I'm going to return to this theme tomorrow, and look at other initiatives that are planting the seeds for musicals to grow.


  1. I am particularly interested to read Mark’s comments about Lift here. He was not the only one a bit befuddled by this musical. All credit to Ian Watson for revising & explaining, both to theatre fans on a forum & to Mr Shenton though & accepting constructive criticism graciously. Ms Craymer would do well to adopt such an attitude. She could start with perhaps consulting theatre forums where she will find many representative opinions of Viva Forever from all kinds of theatre goers (although she’s not going to truly know if they are ‘middle aged men’ or ‘athletic & wearing a thong’, I suppose…)

  2. True – but an issue is a lot of new musicals have titles that the general public (not people, like us, wrapped up in the industry) cannot relate to. The problem is people write a series of songs and think they’ve written a musical; the book often comes second hand (as was probably the case in LIFT).
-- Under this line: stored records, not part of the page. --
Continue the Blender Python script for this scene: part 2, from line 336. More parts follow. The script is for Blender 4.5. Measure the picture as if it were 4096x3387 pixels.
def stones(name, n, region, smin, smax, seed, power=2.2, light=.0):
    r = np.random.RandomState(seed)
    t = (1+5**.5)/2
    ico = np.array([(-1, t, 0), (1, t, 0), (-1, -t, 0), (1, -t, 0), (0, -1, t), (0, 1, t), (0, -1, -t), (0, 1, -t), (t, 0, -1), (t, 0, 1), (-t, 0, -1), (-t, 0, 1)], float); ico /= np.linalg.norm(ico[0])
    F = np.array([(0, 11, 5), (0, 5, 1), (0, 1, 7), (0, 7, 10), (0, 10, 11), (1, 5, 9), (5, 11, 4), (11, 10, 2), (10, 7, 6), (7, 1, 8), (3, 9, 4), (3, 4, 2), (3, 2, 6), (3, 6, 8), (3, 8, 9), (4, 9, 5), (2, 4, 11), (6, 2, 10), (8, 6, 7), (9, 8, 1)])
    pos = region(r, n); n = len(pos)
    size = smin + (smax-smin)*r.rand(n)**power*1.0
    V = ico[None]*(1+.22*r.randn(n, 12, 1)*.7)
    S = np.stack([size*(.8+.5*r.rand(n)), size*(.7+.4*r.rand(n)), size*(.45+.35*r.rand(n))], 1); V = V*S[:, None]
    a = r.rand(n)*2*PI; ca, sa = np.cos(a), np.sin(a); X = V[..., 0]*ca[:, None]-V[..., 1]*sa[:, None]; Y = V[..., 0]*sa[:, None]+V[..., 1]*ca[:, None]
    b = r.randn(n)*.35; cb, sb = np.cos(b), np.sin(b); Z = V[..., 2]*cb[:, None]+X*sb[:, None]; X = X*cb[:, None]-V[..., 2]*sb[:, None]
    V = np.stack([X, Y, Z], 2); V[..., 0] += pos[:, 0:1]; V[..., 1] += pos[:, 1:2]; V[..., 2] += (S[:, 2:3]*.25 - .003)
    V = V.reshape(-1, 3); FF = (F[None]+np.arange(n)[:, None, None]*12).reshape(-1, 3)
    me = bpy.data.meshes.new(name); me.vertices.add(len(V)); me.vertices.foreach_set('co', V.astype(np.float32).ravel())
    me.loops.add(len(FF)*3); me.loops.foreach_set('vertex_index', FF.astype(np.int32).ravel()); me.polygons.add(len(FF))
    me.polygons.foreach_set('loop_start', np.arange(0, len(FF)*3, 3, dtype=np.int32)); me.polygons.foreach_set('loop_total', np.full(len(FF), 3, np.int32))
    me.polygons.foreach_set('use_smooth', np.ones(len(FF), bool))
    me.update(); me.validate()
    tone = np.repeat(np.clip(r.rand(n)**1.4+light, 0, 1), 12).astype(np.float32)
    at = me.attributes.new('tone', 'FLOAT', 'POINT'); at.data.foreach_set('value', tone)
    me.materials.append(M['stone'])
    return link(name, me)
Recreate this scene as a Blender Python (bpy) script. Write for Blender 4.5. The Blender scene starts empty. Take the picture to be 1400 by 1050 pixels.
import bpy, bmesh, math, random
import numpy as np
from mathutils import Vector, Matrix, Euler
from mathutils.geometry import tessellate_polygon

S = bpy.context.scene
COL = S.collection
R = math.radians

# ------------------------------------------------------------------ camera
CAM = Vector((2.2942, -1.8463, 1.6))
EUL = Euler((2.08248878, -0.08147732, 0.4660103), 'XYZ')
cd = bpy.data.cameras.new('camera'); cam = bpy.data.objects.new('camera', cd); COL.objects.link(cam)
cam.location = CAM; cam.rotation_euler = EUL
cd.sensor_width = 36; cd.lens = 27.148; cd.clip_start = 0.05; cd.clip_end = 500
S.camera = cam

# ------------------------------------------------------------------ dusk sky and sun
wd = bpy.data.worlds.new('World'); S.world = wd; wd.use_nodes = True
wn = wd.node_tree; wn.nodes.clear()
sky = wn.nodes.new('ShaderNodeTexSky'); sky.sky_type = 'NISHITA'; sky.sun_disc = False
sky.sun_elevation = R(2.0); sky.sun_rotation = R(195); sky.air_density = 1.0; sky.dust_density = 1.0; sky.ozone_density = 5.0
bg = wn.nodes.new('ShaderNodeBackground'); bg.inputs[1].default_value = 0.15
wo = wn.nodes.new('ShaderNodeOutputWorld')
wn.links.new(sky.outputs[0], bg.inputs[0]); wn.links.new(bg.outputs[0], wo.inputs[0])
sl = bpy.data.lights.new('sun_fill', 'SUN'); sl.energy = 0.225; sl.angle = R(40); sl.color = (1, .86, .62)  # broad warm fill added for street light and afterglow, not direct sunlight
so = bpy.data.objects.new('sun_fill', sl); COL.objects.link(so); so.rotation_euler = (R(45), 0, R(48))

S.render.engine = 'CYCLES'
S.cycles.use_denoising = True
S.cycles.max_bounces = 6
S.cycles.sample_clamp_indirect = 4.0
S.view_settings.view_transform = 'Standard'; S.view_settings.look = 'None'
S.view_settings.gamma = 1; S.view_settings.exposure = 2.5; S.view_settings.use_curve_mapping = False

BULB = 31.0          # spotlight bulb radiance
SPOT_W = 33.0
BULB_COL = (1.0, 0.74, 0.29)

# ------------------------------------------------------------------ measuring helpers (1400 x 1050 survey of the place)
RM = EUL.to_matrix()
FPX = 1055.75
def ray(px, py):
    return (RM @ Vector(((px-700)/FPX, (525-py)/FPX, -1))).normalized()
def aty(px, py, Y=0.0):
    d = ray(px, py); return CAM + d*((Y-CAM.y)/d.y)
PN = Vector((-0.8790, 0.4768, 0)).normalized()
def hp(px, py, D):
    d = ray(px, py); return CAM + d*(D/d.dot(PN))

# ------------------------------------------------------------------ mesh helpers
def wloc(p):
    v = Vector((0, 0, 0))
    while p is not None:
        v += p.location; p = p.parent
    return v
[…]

It was even the problem with Betty Blue Eyes, once Cameron changed the title from the recognisable “A Private Function”, the public had no idea what they were going to see. Creativity is all well and good for young writers, but if they want the shows to pay their bills for the rest of their lives (which, of course, not all writers care about) the subject matter is the most important aspect.

  3. The Soho is great for new work, but sadly hearing mumblings it is closing in Spring for a year…

  4. I haven’t seen Viva, but the main reason it’s so unappealing for me is that the song catalogue the show is built around is considerably weaker than the one the producers of Mamma Mia! had at their disposal.

  5. The gentleman doth protest too much I think. Several new musicals that have original scores have opened in the last few seasons – produced by terrific people with integrity, arguably vastly better than GHOST or THE BODYGUARD or SHREK et al, : most dismissed with backhanded slaps by Mr Shenton and his colleagues – many of whom wax poetic about the big corporate musicals they pretend to shun.

  6. I agree with mr.shenton that there is a lack of new orginal musicals in London and that already for years. It’s funny that one of the most exciting new shows I saw lately is a new musical I saw in Stockholm. It’s a daring new show called hjalp sokes with music by benny andersson which is completely different from the regular musicals. You would expect such an experimental show in London rather then in Stockholm. I really do hope the west end will find new inspiration soon.

  7. Correct me if I’m wrong, but this article reads like, ‘I made a criticism. The writer corrected it. Now the piece is good.’ Opinions, as we know, are like bumholes. I can’t count the times that critics have contradicted each other in reviews, so for a writer to implement a sudden change to a musical that has been in development for at least four years, based on one critic’s comments, seems nuts to me. I saw the musical after this article was published and the book is still vague. Even one of the cast admitted to me that at times they don’t even know what’s going on!